The relative paucity of the source material and the uneven documentary coverage of individual periods and events make most reconstructions highly dubious and the overall picture full of blank spots. As such, my aim was not to fill these lacunae but rather to concentrate on what can be known with a measure of certainty and to offer credible hypotheses when only conjectures were possible. This is especially the case when reconstructing battles, the most fascinating, but at the same time the most incompletely documented, episodes of Ottoman-Hungarian warfare. War against the Ottomans was never waged by the Hungarians alone (figure 1.). Czechs, Poles, and Germans all fought in the armies fielded by Hungarian rulers from Sigismund to Louis ii, and crusaders of various nationalities took up arms in defence of their religion in 1456, when Belgrade was besieged by Mehmed ii. 

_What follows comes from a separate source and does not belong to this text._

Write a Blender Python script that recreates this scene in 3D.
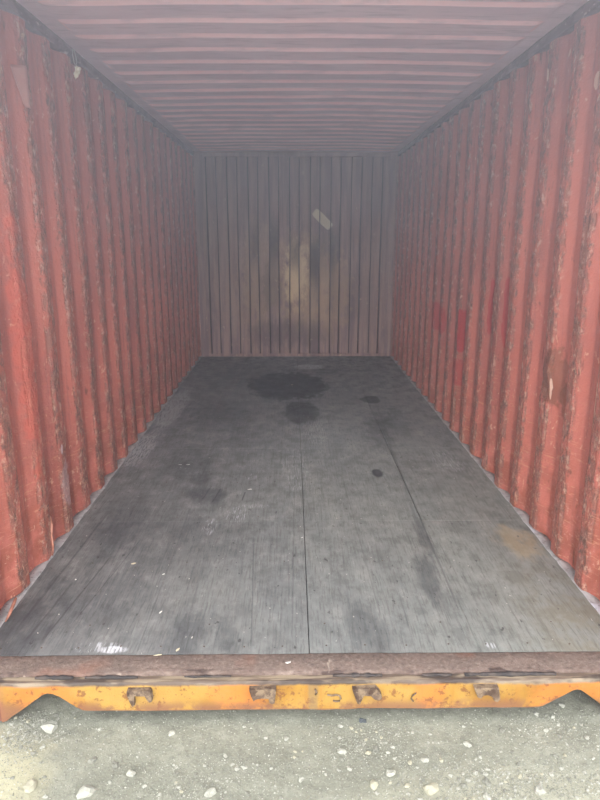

The army that Sigismund led to Nicopolis was a truly international force, as was that of Louis ii which opposed Süleyman’s mighty host on the battlefield of Mohács. Refugee Serbian lords with lands in Hungary played a leading role in fending off Turkish raids and devastating Ottoman territories in retaliation, and the rulers of the two Romanian principalities also regularly supported the kings of Hungary in their struggle against the Ottomans. Yet much of the political, military, and financial infrastructure of warfare was provided by the Kingdom of Hungary. Alongside the history of OttomanHungarian warfare itself, it was this infrastructure and its painful adaptation to the requirements of constant military pressure that I have tried to explore and present to the reader. For it was her solid foundations, in the form of territorial cohesion and centralized administration, that enabled Hungary to play the role of the “bulwark of Christianity” for nearly one and a half centuries. During this time, tens of thousands of Hungarian and non-Hungarian soldiers lost their lives on battlefields from Croatia to Bulgaria. Only a handful among them are known by name, but their heroic resistance to an enemy that, whatever the viewpoint one takes now, threatened their very existence, deserves to be commemorated.